**Dataset section:**
● ● ● ●
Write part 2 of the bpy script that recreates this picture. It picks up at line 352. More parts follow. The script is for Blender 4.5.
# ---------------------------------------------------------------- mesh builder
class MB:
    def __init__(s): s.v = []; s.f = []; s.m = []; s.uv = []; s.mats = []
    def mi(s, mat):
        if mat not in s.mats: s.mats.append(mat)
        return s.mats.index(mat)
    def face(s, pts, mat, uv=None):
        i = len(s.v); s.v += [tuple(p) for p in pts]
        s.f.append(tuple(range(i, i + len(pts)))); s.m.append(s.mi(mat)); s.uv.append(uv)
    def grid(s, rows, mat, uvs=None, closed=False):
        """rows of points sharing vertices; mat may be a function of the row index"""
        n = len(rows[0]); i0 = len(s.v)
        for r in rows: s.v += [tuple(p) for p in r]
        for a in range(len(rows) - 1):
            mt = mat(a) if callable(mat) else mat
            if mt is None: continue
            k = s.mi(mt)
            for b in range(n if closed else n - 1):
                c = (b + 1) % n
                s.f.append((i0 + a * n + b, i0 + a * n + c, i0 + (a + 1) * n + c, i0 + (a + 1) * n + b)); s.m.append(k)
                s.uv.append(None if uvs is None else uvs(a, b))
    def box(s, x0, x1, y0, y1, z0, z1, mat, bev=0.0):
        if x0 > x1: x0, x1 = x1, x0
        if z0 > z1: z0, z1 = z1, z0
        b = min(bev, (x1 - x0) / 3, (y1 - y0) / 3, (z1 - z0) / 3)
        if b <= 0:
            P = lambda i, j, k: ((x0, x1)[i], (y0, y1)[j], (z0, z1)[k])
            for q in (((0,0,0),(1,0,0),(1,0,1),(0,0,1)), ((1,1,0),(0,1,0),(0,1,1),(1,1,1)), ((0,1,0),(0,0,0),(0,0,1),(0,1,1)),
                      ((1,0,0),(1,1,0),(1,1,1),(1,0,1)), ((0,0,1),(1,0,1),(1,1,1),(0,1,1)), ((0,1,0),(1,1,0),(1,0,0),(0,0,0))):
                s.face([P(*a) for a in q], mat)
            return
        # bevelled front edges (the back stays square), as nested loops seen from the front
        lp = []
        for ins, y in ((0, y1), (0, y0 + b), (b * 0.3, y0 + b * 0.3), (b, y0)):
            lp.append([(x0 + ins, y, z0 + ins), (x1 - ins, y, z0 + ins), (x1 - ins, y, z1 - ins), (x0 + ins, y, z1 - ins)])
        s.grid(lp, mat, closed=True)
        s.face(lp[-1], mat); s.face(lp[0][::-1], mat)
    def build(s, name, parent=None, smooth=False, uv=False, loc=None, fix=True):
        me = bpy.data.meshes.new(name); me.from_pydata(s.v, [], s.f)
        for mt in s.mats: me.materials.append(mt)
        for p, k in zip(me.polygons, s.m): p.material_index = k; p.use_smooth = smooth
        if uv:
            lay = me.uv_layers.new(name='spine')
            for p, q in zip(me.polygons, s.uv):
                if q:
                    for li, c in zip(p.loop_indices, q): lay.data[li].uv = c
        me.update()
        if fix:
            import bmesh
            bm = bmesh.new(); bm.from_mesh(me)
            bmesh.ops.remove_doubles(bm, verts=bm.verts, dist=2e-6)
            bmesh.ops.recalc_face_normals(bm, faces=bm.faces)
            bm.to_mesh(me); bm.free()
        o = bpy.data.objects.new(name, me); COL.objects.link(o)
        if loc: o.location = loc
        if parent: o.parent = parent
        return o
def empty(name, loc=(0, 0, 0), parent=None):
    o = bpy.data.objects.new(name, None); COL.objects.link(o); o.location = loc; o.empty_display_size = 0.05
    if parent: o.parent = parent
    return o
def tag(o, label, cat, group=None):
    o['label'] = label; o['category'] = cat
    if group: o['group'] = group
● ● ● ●
Write out the full listing, keeping every line exactly as it is.

**Output for this task:**
Write part 2 of the bpy script that recreates this picture. It picks up at line 352. More parts follow. The script is for Blender 4.5.
# ---------------------------------------------------------------- mesh builder
class MB:
    def __init__(s): s.v = []; s.f = []; s.m = []; s.uv = []; s.mats = []
    def mi(s, mat):
        if mat not in s.mats: s.mats.append(mat)
        return s.mats.index(mat)
    def face(s, pts, mat, uv=None):
        i = len(s.v); s.v += [tuple(p) for p in pts]
        s.f.append(tuple(range(i, i + len(pts)))); s.m.append(s.mi(mat)); s.uv.append(uv)
    def grid(s, rows, mat, uvs=None, closed=False):
        """rows of points sharing vertices; mat may be a function of the row index"""
        n = len(rows[0]); i0 = len(s.v)
        for r in rows: s.v += [tuple(p) for p in r]
        for a in range(len(rows) - 1):
            mt = mat(a) if callable(mat) else mat
            if mt is None: continue
            k = s.mi(mt)
            for b in range(n if closed else n - 1):
                c = (b + 1) % n
                s.f.append((i0 + a * n + b, i0 + a * n + c, i0 + (a + 1) * n + c, i0 + (a + 1) * n + b)); s.m.append(k)
                s.uv.append(None if uvs is None else uvs(a, b))
    def box(s, x0, x1, y0, y1, z0, z1, mat, bev=0.0):
        if x0 > x1: x0, x1 = x1, x0
        if z0 > z1: z0, z1 = z1, z0
        b = min(bev, (x1 - x0) / 3, (y1 - y0) / 3, (z1 - z0) / 3)
        if b <= 0:
            P = lambda i, j, k: ((x0, x1)[i], (y0, y1)[j], (z0, z1)[k])
            for q in (((0,0,0),(1,0,0),(1,0,1),(0,0,1)), ((1,1,0),(0,1,0),(0,1,1),(1,1,1)), ((0,1,0),(0,0,0),(0,0,1),(0,1,1)),
                      ((1,0,0),(1,1,0),(1,1,1),(1,0,1)), ((0,0,1),(1,0,1),(1,1,1),(0,1,1)), ((0,1,0),(1,1,0),(1,0,0),(0,0,0))):
                s.face([P(*a) for a in q], mat)
            return
        # bevelled front edges (the back stays square), as nested loops seen from the front
        lp = []
        for ins, y in ((0, y1), (0, y0 + b), (b * 0.3, y0 + b * 0.3), (b, y0)):
            lp.append([(x0 + ins, y, z0 + ins), (x1 - ins, y, z0 + ins), (x1 - ins, y, z1 - ins), (x0 + ins, y, z1 - ins)])
        s.grid(lp, mat, closed=True)
        s.face(lp[-1], mat); s.face(lp[0][::-1], mat)
    def build(s, name, parent=None, smooth=False, uv=False, loc=None, fix=True):
        me = bpy.data.meshes.new(name); me.from_pydata(s.v, [], s.f)
        for mt in s.mats: me.materials.append(mt)
        for p, k in zip(me.polygons, s.m): p.material_index = k; p.use_smooth = smooth
        if uv:
            lay = me.uv_layers.new(name='spine')
            for p, q in zip(me.polygons, s.uv):
                if q:
                    for li, c in zip(p.loop_indices, q): lay.data[li].uv = c
        me.update()
        if fix:
            import bmesh
            bm = bmesh.new(); bm.from_mesh(me)
            bmesh.ops.remove_doubles(bm, verts=bm.verts, dist=2e-6)
            bmesh.ops.recalc_face_normals(bm, faces=bm.faces)
            bm.to_mesh(me); bm.free()
        o = bpy.data.objects.new(name, me); COL.objects.link(o)
        if loc: o.location = loc
        if parent: o.parent = parent
        return o
def empty(name, loc=(0, 0, 0), parent=None):
    o = bpy.data.objects.new(name, None); COL.objects.link(o); o.location = loc; o.empty_display_size = 0.05
    if parent: o.parent = parent
    return o
def tag(o, label, cat, group=None):
    o['label'] = label; o['category'] = cat
    if group: o['group'] = group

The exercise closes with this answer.